Leave the pictures out and copy exactly the lines from the line containing "Write the bpy script that would produce this render. The" to the line containing "color=(1, .95, .9))", both lines included.

-- start --

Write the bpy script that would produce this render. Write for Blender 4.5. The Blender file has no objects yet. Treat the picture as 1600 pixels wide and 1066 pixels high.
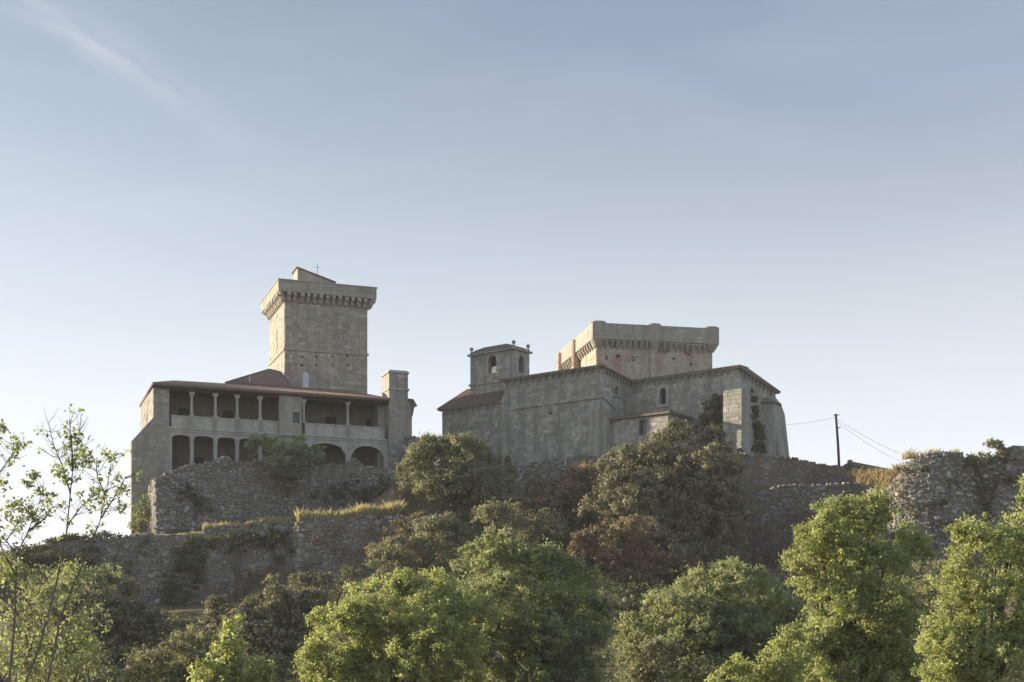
import bpy, bmesh, math, random
import numpy as np
from mathutils import Vector, Matrix

R = math.radians
random.seed(7)
rng = np.random.default_rng(7)
scene = bpy.context.scene
col = scene.collection

# ------------------------------------------------------------------ camera, sky, sun, exposure
F = 2200.0            # focal length in units of the photograph's pixels (width 1600)
HZ = 1020.0           # eye level in the photograph
cam_d = bpy.data.cameras.new("camera")
cam = bpy.data.objects.new("camera", cam_d)
col.objects.link(cam)
cam.location = (0, 0, 0)
cam.rotation_euler = (R(90), 0, 0)
cam_d.sensor_width = 36.0
cam_d.lens = 36.0 * F / 1600.0
cam_d.shift_y = (HZ - 533.0) / 1600.0
cam_d.clip_start = 0.5
cam_d.clip_end = 12000
scene.camera = cam

SUN_EL = 14.0
SUN_AZ = 14.0          # degrees behind the picture plane, on the left
sd = Vector((-math.cos(R(SUN_AZ)) * math.cos(R(SUN_EL)), math.sin(R(SUN_AZ)) * math.cos(R(SUN_EL)), math.sin(R(SUN_EL))))

world = bpy.data.worlds.new("World")
scene.world = world
world.use_nodes = True
wn = world.node_tree.nodes; wl = world.node_tree.links
for n in list(wn): wn.remove(n)
w_out = wn.new("ShaderNodeOutputWorld")
w_bg = wn.new("ShaderNodeBackground")
w_sky = wn.new("ShaderNodeTexSky")
w_sky.sky_type = 'NISHITA'
w_sky.sun_disc = False
w_sky.sun_elevation = R(SUN_EL)
w_sky.sun_rotation = math.atan2(sd.x, sd.y)
w_sky.altitude = 400
w_sky.air_density = 1.0
w_sky.dust_density = 1.0
w_sky.ozone_density = 1.0
w_bg.inputs[1].default_value = 0.10
hsv = wn.new("ShaderNodeHueSaturation")
hsv.inputs['Saturation'].default_value = 0.74; hsv.inputs['Value'].default_value = 0.38
wl.new(w_sky.outputs[0], hsv.inputs['Color'])
# pale summer haze low in the sky, the same all the way round
w_tc = wn.new("ShaderNodeTexCoord"); w_sx = wn.new("ShaderNodeSeparateXYZ"); wl.new(w_tc.outputs['Generated'], w_sx.inputs[0])
# thin streak of cirrus, laid out by direction in the sky
def wmath(op, a, b=None, c=None):
    m = wn.new("ShaderNodeMath"); m.operation = op
    for i, v in enumerate((a, b, c)):
        if v is None: continue
        if isinstance(v, (int, float)): m.inputs[i].default_value = v
        else: wl.new(v, m.inputs[i])
    return m.outputs[0]
tc = wn.new("ShaderNodeTexCoord")
sx = wn.new("ShaderNodeSeparateXYZ"); wl.new(tc.outputs['Generated'], sx.inputs[0])
yy = wmath('MAXIMUM', sx.outputs['Y'], 0.05)
k1 = wmath('DIVIDE', sx.outputs['X'], yy); k2 = wmath('DIVIDE', sx.outputs['Z'], yy)
a1 = wmath('ADD', k1, 0.30); a2 = wmath('SUBTRACT', k2, 0.432)
nz = wn.new("ShaderNodeTexNoise"); nz.inputs['Scale'].default_value = 9.0; nz.inputs['Detail'].default_value = 5.0
wl.new(tc.outputs['Generated'], nz.inputs['Vector'])
wob = wmath('MULTIPLY', wmath('SUBTRACT', nz.outputs[0], 0.5), 0.035)
dd = wmath('ADD', wmath('ADD', wmath('MULTIPLY', a1, 0.515), wmath('MULTIPLY', a2, 0.857)), wob)
tt = wmath('SUBTRACT', wmath('MULTIPLY', a1, 0.857), wmath('MULTIPLY', a2, 0.515))
g1 = wmath('EXPONENT', wmath('MULTIPLY', wmath('MULTIPLY', dd, dd), -4200.0))
g2 = wmath('EXPONENT', wmath('MULTIPLY', wmath('MULTIPLY', tt, tt), -110.0))
nz2 = wn.new("ShaderNodeTexNoise"); nz2.inputs['Scale'].default_value = 1.0; nz2.inputs['Detail'].default_value = 6.0
cvec = wn.new("ShaderNodeCombineXYZ"); wl.new(wmath('MULTIPLY', tt, 11.0), cvec.inputs[0]); wl.new(wmath('MULTIPLY', dd, 70.0), cvec.inputs[1])
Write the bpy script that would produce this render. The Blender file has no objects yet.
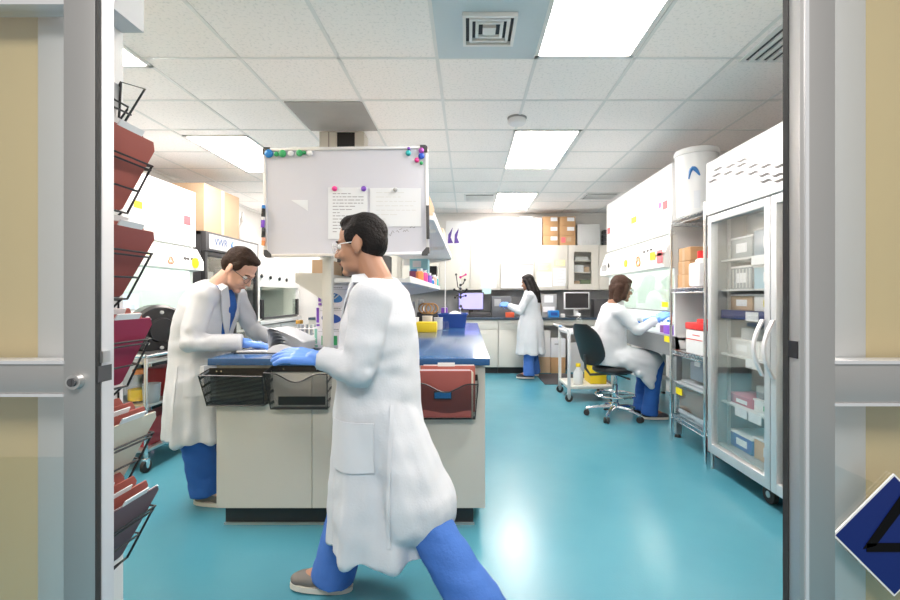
import bpy, bmesh, math, random
from mathutils import Vector, Matrix, noise
from mathutils.bvhtree import BVHTree
random.seed(7)
SC = bpy.context.scene
COL = SC.collection
PI = math.pi
# ------------------------------------------------------------------ camera, light, exposure
F = 457.0; VX = 468.0; VY = 296.0; EYE = 1.27
cam = bpy.data.cameras.new('camera'); cam.sensor_width = 36; cam.lens = F/900*36
cam.shift_x = -(VX-450)/900; cam.shift_y = -(300-VY)/900
cam.clip_start = 0.05
co_ = bpy.data.objects.new('camera', cam); COL.objects.link(co_)
co_.location = (0, 0, EYE); co_.rotation_euler = (PI/2, 0, 0); SC.camera = co_
w = bpy.data.worlds.new('world'); SC.world = w; w.use_nodes = True
w.node_tree.nodes['Background'].inputs[0].default_value = (1, 0.97, 0.93, 1)
w.node_tree.nodes['Background'].inputs[1].default_value = 0.12
SC.view_settings.view_transform = 'Standard'; SC.view_settings.look = 'None'
SC.view_settings.gamma = 1; SC.view_settings.use_curve_mapping = False
SC.view_settings.exposure = 1.95
PANEL = 8.5          # troffer emission
def area(name, loc, size, energy, rot=(0, 0, 0), color=(1, 1, 1)):
    l = bpy.data.lights.new(name, 'AREA'); l.energy = energy; l.size = size; l.color = color
    o = bpy.data.objects.new(name, l); COL.objects.link(o); o.location = loc; o.rotation_euler = rot
    return o
area('corridor_ceiling_lamp', (0.0, -0.55, 2.72), 0.9, 24, color=(1, .95, .9))

# ------------------------------------------------------------------ materials
MATS = {}
def mat(name, col, rough=0.5, metal=0.0, emit=0.0, bump=0.0, bscale=40, vary=0.0, vscale=6, spec=0.5, alpha=1.0, trans=0.0):
    if name in MATS: return MATS[name]
    m = bpy.data.materials.new(name); m.use_nodes = True
    nt = m.node_tree; b = nt.nodes['Principled BSDF']
    b.inputs['Base Color'].default_value = (*col, 1); b.inputs['Roughness'].default_value = rough
    b.inputs['Metallic'].default_value = metal; b.inputs['Specular IOR Level'].default_value = spec
    if emit:
        b.inputs['Emission Color'].default_value = (*col, 1); b.inputs['Emission Strength'].default_value = emit
    tc = None
    if bump or vary:
        tc = nt.nodes.new('ShaderNodeTexCoord')
    if vary:
        n = nt.nodes.new('ShaderNodeTexNoise'); n.inputs['Scale'].default_value = vscale; n.inputs['Detail'].default_value = 4
        nt.links.new(tc.outputs['Object'], n.inputs['Vector'])
        mx = nt.nodes.new('ShaderNodeMix'); mx.data_type = 'RGBA'
        mx.inputs[6].default_value = (*[c*(1-vary) for c in col], 1); mx.inputs[7].default_value = (*[min(1, c*(1+vary)) for c in col], 1)
        nt.links.new(n.outputs['Fac'], mx.inputs[0]); nt.links.new(mx.outputs[2], b.inputs['Base Color'])
    if bump:
        n = nt.nodes.new('ShaderNodeTexNoise'); n.inputs['Scale'].default_value = bscale; n.inputs['Detail'].default_value = 3
        nt.links.new(tc.outputs['Object'], n.inputs['Vector'])
        bp = nt.nodes.new('ShaderNodeBump'); bp.inputs['Strength'].default_value = bump; bp.inputs['Distance'].default_value = 0.01
        nt.links.new(n.outputs['Fac'], bp.inputs['Height']); nt.links.new(bp.outputs[0], b.inputs['Normal'])
    if alpha < 1:
        b.inputs['Alpha'].default_value = alpha
    if trans:
        b.inputs['Transmission Weight'].default_value = trans
    MATS[name] = m
    return m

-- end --

Output of the task
Write the bpy script that would produce this render. The Blender file has no objects yet.
import bpy, bmesh, math, random
from mathutils import Vector, Matrix, noise
from mathutils.bvhtree import BVHTree
random.seed(7)
SC = bpy.context.scene
COL = SC.collection
PI = math.pi
# ------------------------------------------------------------------ camera, light, exposure
F = 457.0; VX = 468.0; VY = 296.0; EYE = 1.27
cam = bpy.data.cameras.new('camera'); cam.sensor_width = 36; cam.lens = F/900*36
cam.shift_x = -(VX-450)/900; cam.shift_y = -(300-VY)/900
cam.clip_start = 0.05
co_ = bpy.data.objects.new('camera', cam); COL.objects.link(co_)
co_.location = (0, 0, EYE); co_.rotation_euler = (PI/2, 0, 0); SC.camera = co_
w = bpy.data.worlds.new('world'); SC.world = w; w.use_nodes = True
w.node_tree.nodes['Background'].inputs[0].default_value = (1, 0.97, 0.93, 1)
w.node_tree.nodes['Background'].inputs[1].default_value = 0.12
SC.view_settings.view_transform = 'Standard'; SC.view_settings.look = 'None'
SC.view_settings.gamma = 1; SC.view_settings.use_curve_mapping = False
SC.view_settings.exposure = 1.95
PANEL = 8.5          # troffer emission
def area(name, loc, size, energy, rot=(0, 0, 0), color=(1, 1, 1)):
    l = bpy.data.lights.new(name, 'AREA'); l.energy = energy; l.size = size; l.color = color
    o = bpy.data.objects.new(name, l); COL.objects.link(o); o.location = loc; o.rotation_euler = rot
    return o
area('corridor_ceiling_lamp', (0.0, -0.55, 2.72), 0.9, 24, color=(1, .95, .9))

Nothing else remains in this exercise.